Both of us share an intense passion for the LGBTQ+ space and over all inclusivity on every level. It was through extensive discussions regarding our desire to see more of these things in horror content that it led us to form Street Rat Studios. The mind set being to create commercially viable horror films that not only tackle important issues, as The Beast of Walton St Tackles homelessness, but also normalize LGBTQ+ characters in a pop horror environment.

I’m proud to say that The Beast of Walton St. does both of those things, often unabashedly and sometimes more subversively, though I doubt I’ll ever win an award for subtlety.

The script for TBOWS was born after I saw a documentary about skid row, and the literal blind eye that had been turned on it. Anything could happen, anyone could go missing.
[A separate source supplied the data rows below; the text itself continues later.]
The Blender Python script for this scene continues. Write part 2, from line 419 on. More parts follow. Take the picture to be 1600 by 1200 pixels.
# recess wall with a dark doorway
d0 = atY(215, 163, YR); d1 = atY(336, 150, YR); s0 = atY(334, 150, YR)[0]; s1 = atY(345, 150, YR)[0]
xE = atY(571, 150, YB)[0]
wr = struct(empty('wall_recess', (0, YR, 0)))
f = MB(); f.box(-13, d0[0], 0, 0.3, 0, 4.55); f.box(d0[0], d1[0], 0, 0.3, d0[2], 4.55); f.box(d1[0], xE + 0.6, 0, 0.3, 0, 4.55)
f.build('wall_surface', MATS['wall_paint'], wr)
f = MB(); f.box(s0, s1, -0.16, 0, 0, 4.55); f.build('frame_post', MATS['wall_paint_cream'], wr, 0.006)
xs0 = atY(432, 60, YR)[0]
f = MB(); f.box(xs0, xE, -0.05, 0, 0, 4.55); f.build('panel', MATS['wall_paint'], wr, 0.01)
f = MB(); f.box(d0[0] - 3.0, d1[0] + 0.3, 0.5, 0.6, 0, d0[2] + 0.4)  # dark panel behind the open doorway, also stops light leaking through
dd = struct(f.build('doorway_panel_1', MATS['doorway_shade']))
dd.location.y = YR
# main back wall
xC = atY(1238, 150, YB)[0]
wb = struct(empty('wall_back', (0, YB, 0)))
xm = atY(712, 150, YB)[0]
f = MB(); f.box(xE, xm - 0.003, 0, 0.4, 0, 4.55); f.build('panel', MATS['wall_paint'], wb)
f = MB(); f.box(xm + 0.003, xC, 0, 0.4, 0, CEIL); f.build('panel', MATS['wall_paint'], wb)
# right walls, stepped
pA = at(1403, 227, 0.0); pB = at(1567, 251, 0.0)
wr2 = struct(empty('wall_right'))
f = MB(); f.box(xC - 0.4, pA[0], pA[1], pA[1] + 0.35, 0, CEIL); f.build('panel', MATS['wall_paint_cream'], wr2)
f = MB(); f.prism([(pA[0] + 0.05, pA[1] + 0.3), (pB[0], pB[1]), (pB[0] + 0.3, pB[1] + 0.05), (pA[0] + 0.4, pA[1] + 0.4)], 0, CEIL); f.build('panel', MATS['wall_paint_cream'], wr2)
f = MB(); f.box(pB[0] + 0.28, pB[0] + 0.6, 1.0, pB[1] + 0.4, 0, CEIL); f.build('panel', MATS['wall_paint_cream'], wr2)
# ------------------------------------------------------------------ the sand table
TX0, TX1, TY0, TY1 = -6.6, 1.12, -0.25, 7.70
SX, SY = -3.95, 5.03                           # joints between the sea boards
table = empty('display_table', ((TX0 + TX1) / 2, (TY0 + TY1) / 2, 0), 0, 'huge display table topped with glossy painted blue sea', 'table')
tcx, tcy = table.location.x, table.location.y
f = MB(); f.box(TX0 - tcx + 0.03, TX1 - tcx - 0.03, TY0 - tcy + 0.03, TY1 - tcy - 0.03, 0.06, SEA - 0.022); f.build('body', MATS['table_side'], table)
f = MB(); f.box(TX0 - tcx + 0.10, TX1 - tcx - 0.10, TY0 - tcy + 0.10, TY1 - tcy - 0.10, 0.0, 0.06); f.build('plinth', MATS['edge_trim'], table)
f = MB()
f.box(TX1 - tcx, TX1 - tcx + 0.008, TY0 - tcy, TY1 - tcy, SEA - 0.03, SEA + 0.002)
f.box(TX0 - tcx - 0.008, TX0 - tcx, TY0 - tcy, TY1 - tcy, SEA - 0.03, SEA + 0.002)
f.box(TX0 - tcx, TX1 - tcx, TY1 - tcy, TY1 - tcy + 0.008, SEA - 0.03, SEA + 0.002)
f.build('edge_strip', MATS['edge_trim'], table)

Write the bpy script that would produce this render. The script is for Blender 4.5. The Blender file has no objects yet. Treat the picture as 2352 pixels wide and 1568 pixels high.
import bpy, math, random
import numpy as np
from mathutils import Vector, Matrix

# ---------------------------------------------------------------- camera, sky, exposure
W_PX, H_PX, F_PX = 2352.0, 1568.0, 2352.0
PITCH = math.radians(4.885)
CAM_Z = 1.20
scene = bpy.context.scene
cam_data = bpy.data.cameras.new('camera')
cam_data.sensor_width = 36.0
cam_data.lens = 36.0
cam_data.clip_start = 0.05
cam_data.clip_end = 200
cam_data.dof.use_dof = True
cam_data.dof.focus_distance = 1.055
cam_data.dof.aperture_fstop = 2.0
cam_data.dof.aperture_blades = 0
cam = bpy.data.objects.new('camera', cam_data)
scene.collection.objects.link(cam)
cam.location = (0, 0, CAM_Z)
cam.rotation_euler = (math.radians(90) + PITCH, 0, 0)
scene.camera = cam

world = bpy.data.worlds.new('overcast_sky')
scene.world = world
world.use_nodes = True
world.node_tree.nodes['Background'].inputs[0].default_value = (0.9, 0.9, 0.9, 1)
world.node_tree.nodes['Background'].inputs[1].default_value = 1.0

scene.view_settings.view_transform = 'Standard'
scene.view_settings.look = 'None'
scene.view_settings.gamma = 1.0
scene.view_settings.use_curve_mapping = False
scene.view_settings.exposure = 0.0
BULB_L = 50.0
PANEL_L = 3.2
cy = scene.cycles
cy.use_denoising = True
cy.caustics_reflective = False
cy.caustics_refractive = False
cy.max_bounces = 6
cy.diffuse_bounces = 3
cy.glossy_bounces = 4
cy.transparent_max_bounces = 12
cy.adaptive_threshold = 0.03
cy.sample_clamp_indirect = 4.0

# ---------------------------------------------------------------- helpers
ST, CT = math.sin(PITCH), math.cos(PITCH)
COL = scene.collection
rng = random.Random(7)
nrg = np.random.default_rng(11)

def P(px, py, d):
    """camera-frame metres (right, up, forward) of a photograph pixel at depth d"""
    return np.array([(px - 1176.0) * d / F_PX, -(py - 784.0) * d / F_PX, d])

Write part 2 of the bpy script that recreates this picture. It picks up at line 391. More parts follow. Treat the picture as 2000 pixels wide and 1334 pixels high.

And sadly, no one was looking for them. Add in the fact that poverty often cuts deep into the very real problems many members of the LGBTQ+ face, and I felt I had something I NEEDED to say. I was both angry and inspired. I knew it was time for the long belated werewolf movie.

And so, my lifelong passion project of werewolves and lesbians now lives and breathes, and dare I say, even roars. It wears its representation on its sleeve, it says the things I want it say, often LOUDLY, and it still runs the camera through the ringer. All that in a wash of late 80’s and early 90’s horror cinema grain and street grit that harkens back to the kinds of films that so deeply affected me in those formative years. From American Werewolf to Evil Dead, to being a trans woman with something to say, it’s all in there and wrapped in a bloody holiday bow. I hope you’ll enjoy unwrapping it because The Beast of Walton St. is something I’ve waited to give you all for a very long time. To me it’s been magic.